:: WHAT YOU ARE ASKED TO DO ::
Copy out each line exactly; pictures stay out of the copy.

:: DATASET SECTION ::
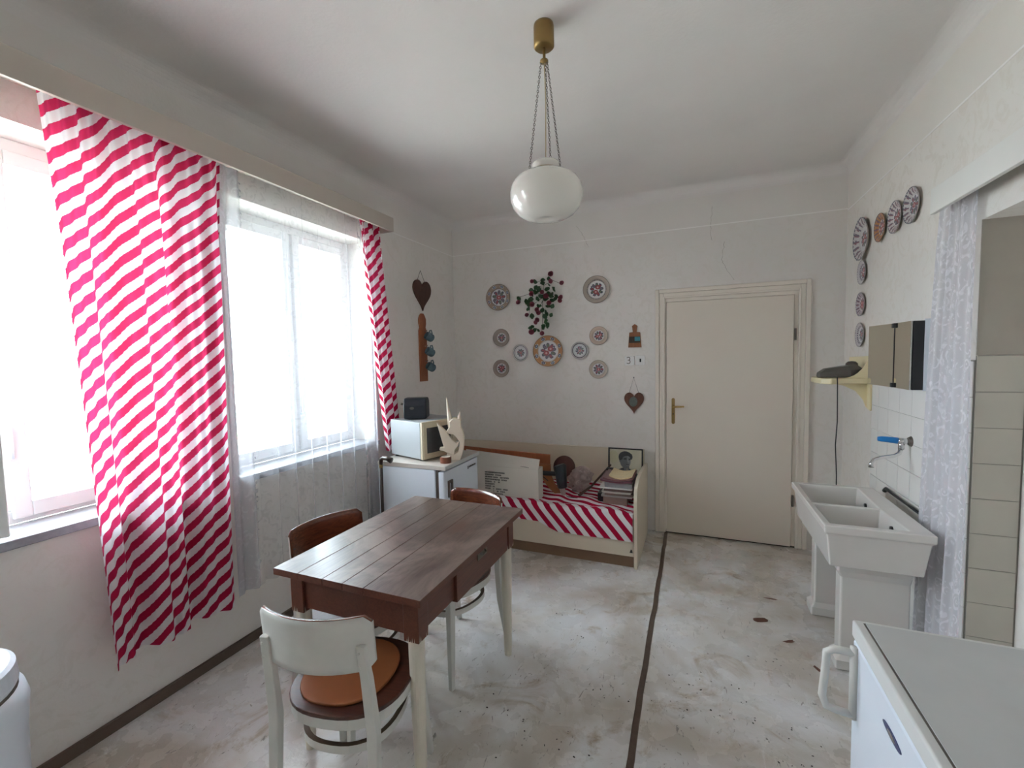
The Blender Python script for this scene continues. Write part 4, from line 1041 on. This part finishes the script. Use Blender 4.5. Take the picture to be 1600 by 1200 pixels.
# ------------------------------------------------------------------ small things on the back wall
def heart_pts(w_, h_, n=40):
    o = []
    for k in range(n):
        a = 2 * pi * k / n; x = 16 * sin(a) ** 3; y = 13 * cos(a) - 5 * cos(2 * a) - 2 * cos(3 * a) - cos(4 * a)
        o.append((-x / 16 * w_ / 2, (y + 17) / 29 * h_ - h_))
    return o
TB = lambda x, y, z: Matrix(((1, 0, 0, x), (0, 0, -1, y), (0, 1, 0, z), (0, 0, 0, 1)))
TLw = lambda x, y, z: Matrix(((0, 0, 1, x), (1, 0, 0, y), (0, 1, 0, z), (0, 0, 0, 1)))
t = thing('heart_plaque', 'small brown heart plaque with a tiny picture hanging beside the door', 'plaque', (-.491, YB, 1.2))
hpts = [(x, y) for x, y in heart_pts(.168, .19)]
bm = BM(); prism(bm, hpts, .004, .018, TB(-.491, YB - .001, 1.218)); W('board', bm, wood('heart_brown', (.10, .035, .02), (.15, .055, .03), .4, 'z'), t, bev=.003)
bm = BM(); prism(bm, [(.036 * cos(a), .044 * sin(a)) for a in (2 * pi * k / 20 for k in range(20))], .018, .0188, TB(-.497, YB - .001, 1.137)); W('picture', bm, mat('greenish_picture', (.12, .14, .12), .4, var=.6, vs=50), t)
bm = BM(); tube(bm, [(-.535, YB - .012, 1.208), (-.493, YB - .008, 1.345), (-.449, YB - .012, 1.208)], .0016, 6); W('string', bm, M_GREYM, t)
bm = BM(); tube(bm, [(-.493, YB, 1.348), (-.493, YB - .016, 1.352)], .0045); W('nail', bm, M_BLACK, t)
t = thing('cutting_board_plaque', 'small brown cutting board with a blue landscape picture on the wall', 'plaque', (-.483, YB, 1.62))
bp = [(-.056, 0), (.056, 0), (.046, .130), (.016, .133), (.020, .170), (.024, .185), (0, .203), (-.024, .185), (-.020, .170), (-.016, .133), (-.046, .130)]
bm = BM(); prism(bm, bp, .002, .014, TB(-.483, YB, 1.612)); W('board', bm, wood('plaque_wood', (.24, .085, .035), (.30, .12, .05), .45, 'z'), t, bev=.002)
W('landscape_picture', bx(-.483 - .048, YB - .0146, 1.652, -.483 + .047, YB - .014, 1.706), mat('landscape_dark', (.05, .035, .025), .4, var=.5, vs=60), t)
W('sky_patch', bx(-.483 + .0, YB - .0152, 1.668, -.483 + .046, YB - .0146, 1.703), mat('landscape_blue', (.05, .26, .32), .4, var=.4, vs=60), t)
t = thing('wall_socket', 'white square wall socket with a dark curled plug fitting', 'socket', (-.528, YB, 1.46))
bm = BM(); prism(bm, rrect(-.041, -.041, .041, .041, .008), 0, .012, TB(-.528, YB, 1.497)); W('plate', bm, M_WIN, t, bev=.002)
bm = BM(); cu = []
for k in range(9): a = radians(150 - 30 * k); cu.append((-.538 + .014 * cos(a), YB - .014, 1.515 + .013 * sin(a)))
for k in range(10): a = radians(110 - 28 * k); cu.append((-.538 + .016 * cos(a), YB - .014, 1.487 + .015 * sin(a)))
tube(bm, cu, .0028, 6); W('curled_hook', bm, M_GREYM, t)
t = thing('light_switch', 'white square light switch with a black slot beside the socket', 'switch', (-.435, YB, 1.46))
bm = BM(); prism(bm, rrect(-.041, -.041, .041, .041, .008), 0, .010, TB(-.438, YB, 1.499)); W('plate', bm, M_WIN, t, bev=.002)
W('rocker', bx(-.443, YB - .013, 1.484, -.430, YB - .010, 1.513), M_BLACK, t)

# left wall: heart, mug board, mugs
t = thing('heart_plaque', 'large dark brown heart plaque hanging on the window wall corner', 'plaque', (XL, 3.41, 2.2))
bm = BM(); prism(bm, [(x, y) for x, y in heart_pts(.275, .27)], .002, .018, TLw(XL, 3.415, 2.252)); W('board', bm, M_HEART, t, bev=.004)
bm = BM(); tube(bm, [(XL + .012, 3.335, 2.235), (XL + .008, 3.40, 2.338), (XL + .012, 3.46, 2.235)], .0022, 6); W('string', bm, M_GREYM, t)
bm = BM(); prism(bm, [(-.055, 0), (.060, 0), (.060, .455), (.045, .485), (.055, .52), (.055, .56), (.038, .59), (.02, .61), (-.015, .61), (-.038, .59), (-.052, .56), (-.052, .52), (-.040, .485), (-.055, .455)], .001, .016, TLw(XL, 3.40, 1.348))
t = thing('mug_rack', 'long reddish wooden board carrying three mugs on hooks', 'rack', (XL, 3.40, 1.35)); W('board', bm, M_BOARD, t, bev=.003)
mugz = (1.765, 1.630, 1.495)
for z in mugz: bm = BM(); tube(bm, [(XL + .014, 3.425, z + .035), (XL + .035, 3.425, z + .032), (XL + .042, 3.425, z + .044)], .0035); W('peg', bm, M_GREYM, t)
def mug(loc, label, parent=None):
    t = thing('small_mug', label, 'mug', loc, 0, 'mugs on the rack')
    bm = BM(); lathe(bm, [(0, -.035), (.028, -.035), (.036, -.025), (.038, .01), (.034, .038), (.031, .038), (.034, .01), (.032, -.024), (0, -.028)], 22)
    bmesh.ops.rotate(bm, verts=bm.verts, matrix=Euler((radians(62), 0, radians(-28))).to_matrix()); obj('cup', bm, M_BLUEM, t, smooth=True)
    bm = BM(); tube(bm, [(.0, .0, .032), (.0, .006, .058), (.0, .03, .062), (.0, .045, .035), (.0, .036, .012)], .0055, 8); obj('handle', bm, M_BLUEM, t, smooth=True)
    return t
m0 = mug((XL + .075, 3.412, mugz[0] - .02), 'grey-blue mug hanging on the top hook of the rack')
dup(m0, (XL + .075, 3.417, mugz[1] - .02), 0, 'grey-blue mug hanging on the middle hook of the rack')
dup(m0, (XL + .075, 3.422, mugz[2] - .02), 0, 'grey-blue mug hanging on the bottom hook of the rack')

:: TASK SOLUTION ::
The Blender Python script for this scene continues. Write part 4, from line 1041 on. This part finishes the script. Use Blender 4.5. Take the picture to be 1600 by 1200 pixels.
# ------------------------------------------------------------------ small things on the back wall
def heart_pts(w_, h_, n=40):
    o = []
    for k in range(n):
        a = 2 * pi * k / n; x = 16 * sin(a) ** 3; y = 13 * cos(a) - 5 * cos(2 * a) - 2 * cos(3 * a) - cos(4 * a)
        o.append((-x / 16 * w_ / 2, (y + 17) / 29 * h_ - h_))
    return o
TB = lambda x, y, z: Matrix(((1, 0, 0, x), (0, 0, -1, y), (0, 1, 0, z), (0, 0, 0, 1)))
TLw = lambda x, y, z: Matrix(((0, 0, 1, x), (1, 0, 0, y), (0, 1, 0, z), (0, 0, 0, 1)))
t = thing('heart_plaque', 'small brown heart plaque with a tiny picture hanging beside the door', 'plaque', (-.491, YB, 1.2))
hpts = [(x, y) for x, y in heart_pts(.168, .19)]
bm = BM(); prism(bm, hpts, .004, .018, TB(-.491, YB - .001, 1.218)); W('board', bm, wood('heart_brown', (.10, .035, .02), (.15, .055, .03), .4, 'z'), t, bev=.003)
bm = BM(); prism(bm, [(.036 * cos(a), .044 * sin(a)) for a in (2 * pi * k / 20 for k in range(20))], .018, .0188, TB(-.497, YB - .001, 1.137)); W('picture', bm, mat('greenish_picture', (.12, .14, .12), .4, var=.6, vs=50), t)
bm = BM(); tube(bm, [(-.535, YB - .012, 1.208), (-.493, YB - .008, 1.345), (-.449, YB - .012, 1.208)], .0016, 6); W('string', bm, M_GREYM, t)
bm = BM(); tube(bm, [(-.493, YB, 1.348), (-.493, YB - .016, 1.352)], .0045); W('nail', bm, M_BLACK, t)
t = thing('cutting_board_plaque', 'small brown cutting board with a blue landscape picture on the wall', 'plaque', (-.483, YB, 1.62))
bp = [(-.056, 0), (.056, 0), (.046, .130), (.016, .133), (.020, .170), (.024, .185), (0, .203), (-.024, .185), (-.020, .170), (-.016, .133), (-.046, .130)]
bm = BM(); prism(bm, bp, .002, .014, TB(-.483, YB, 1.612)); W('board', bm, wood('plaque_wood', (.24, .085, .035), (.30, .12, .05), .45, 'z'), t, bev=.002)
W('landscape_picture', bx(-.483 - .048, YB - .0146, 1.652, -.483 + .047, YB - .014, 1.706), mat('landscape_dark', (.05, .035, .025), .4, var=.5, vs=60), t)
W('sky_patch', bx(-.483 + .0, YB - .0152, 1.668, -.483 + .046, YB - .0146, 1.703), mat('landscape_blue', (.05, .26, .32), .4, var=.4, vs=60), t)
t = thing('wall_socket', 'white square wall socket with a dark curled plug fitting', 'socket', (-.528, YB, 1.46))
bm = BM(); prism(bm, rrect(-.041, -.041, .041, .041, .008), 0, .012, TB(-.528, YB, 1.497)); W('plate', bm, M_WIN, t, bev=.002)
bm = BM(); cu = []
for k in range(9): a = radians(150 - 30 * k); cu.append((-.538 + .014 * cos(a), YB - .014, 1.515 + .013 * sin(a)))
for k in range(10): a = radians(110 - 28 * k); cu.append((-.538 + .016 * cos(a), YB - .014, 1.487 + .015 * sin(a)))
tube(bm, cu, .0028, 6); W('curled_hook', bm, M_GREYM, t)
t = thing('light_switch', 'white square light switch with a black slot beside the socket', 'switch', (-.435, YB, 1.46))
bm = BM(); prism(bm, rrect(-.041, -.041, .041, .041, .008), 0, .010, TB(-.438, YB, 1.499)); W('plate', bm, M_WIN, t, bev=.002)
W('rocker', bx(-.443, YB - .013, 1.484, -.430, YB - .010, 1.513), M_BLACK, t)

# left wall: heart, mug board, mugs
t = thing('heart_plaque', 'large dark brown heart plaque hanging on the window wall corner', 'plaque', (XL, 3.41, 2.2))
bm = BM(); prism(bm, [(x, y) for x, y in heart_pts(.275, .27)], .002, .018, TLw(XL, 3.415, 2.252)); W('board', bm, M_HEART, t, bev=.004)
bm = BM(); tube(bm, [(XL + .012, 3.335, 2.235), (XL + .008, 3.40, 2.338), (XL + .012, 3.46, 2.235)], .0022, 6); W('string', bm, M_GREYM, t)
bm = BM(); prism(bm, [(-.055, 0), (.060, 0), (.060, .455), (.045, .485), (.055, .52), (.055, .56), (.038, .59), (.02, .61), (-.015, .61), (-.038, .59), (-.052, .56), (-.052, .52), (-.040, .485), (-.055, .455)], .001, .016, TLw(XL, 3.40, 1.348))
t = thing('mug_rack', 'long reddish wooden board carrying three mugs on hooks', 'rack', (XL, 3.40, 1.35)); W('board', bm, M_BOARD, t, bev=.003)
mugz = (1.765, 1.630, 1.495)
for z in mugz: bm = BM(); tube(bm, [(XL + .014, 3.425, z + .035), (XL + .035, 3.425, z + .032), (XL + .042, 3.425, z + .044)], .0035); W('peg', bm, M_GREYM, t)
def mug(loc, label, parent=None):
    t = thing('small_mug', label, 'mug', loc, 0, 'mugs on the rack')
    bm = BM(); lathe(bm, [(0, -.035), (.028, -.035), (.036, -.025), (.038, .01), (.034, .038), (.031, .038), (.034, .01), (.032, -.024), (0, -.028)], 22)
    bmesh.ops.rotate(bm, verts=bm.verts, matrix=Euler((radians(62), 0, radians(-28))).to_matrix()); obj('cup', bm, M_BLUEM, t, smooth=True)
    bm = BM(); tube(bm, [(.0, .0, .032), (.0, .006, .058), (.0, .03, .062), (.0, .045, .035), (.0, .036, .012)], .0055, 8); obj('handle', bm, M_BLUEM, t, smooth=True)
    return t
m0 = mug((XL + .075, 3.412, mugz[0] - .02), 'grey-blue mug hanging on the top hook of the rack')
dup(m0, (XL + .075, 3.417, mugz[1] - .02), 0, 'grey-blue mug hanging on the middle hook of the rack')
dup(m0, (XL + .075, 3.422, mugz[2] - .02), 0, 'grey-blue mug hanging on the bottom hook of the rack')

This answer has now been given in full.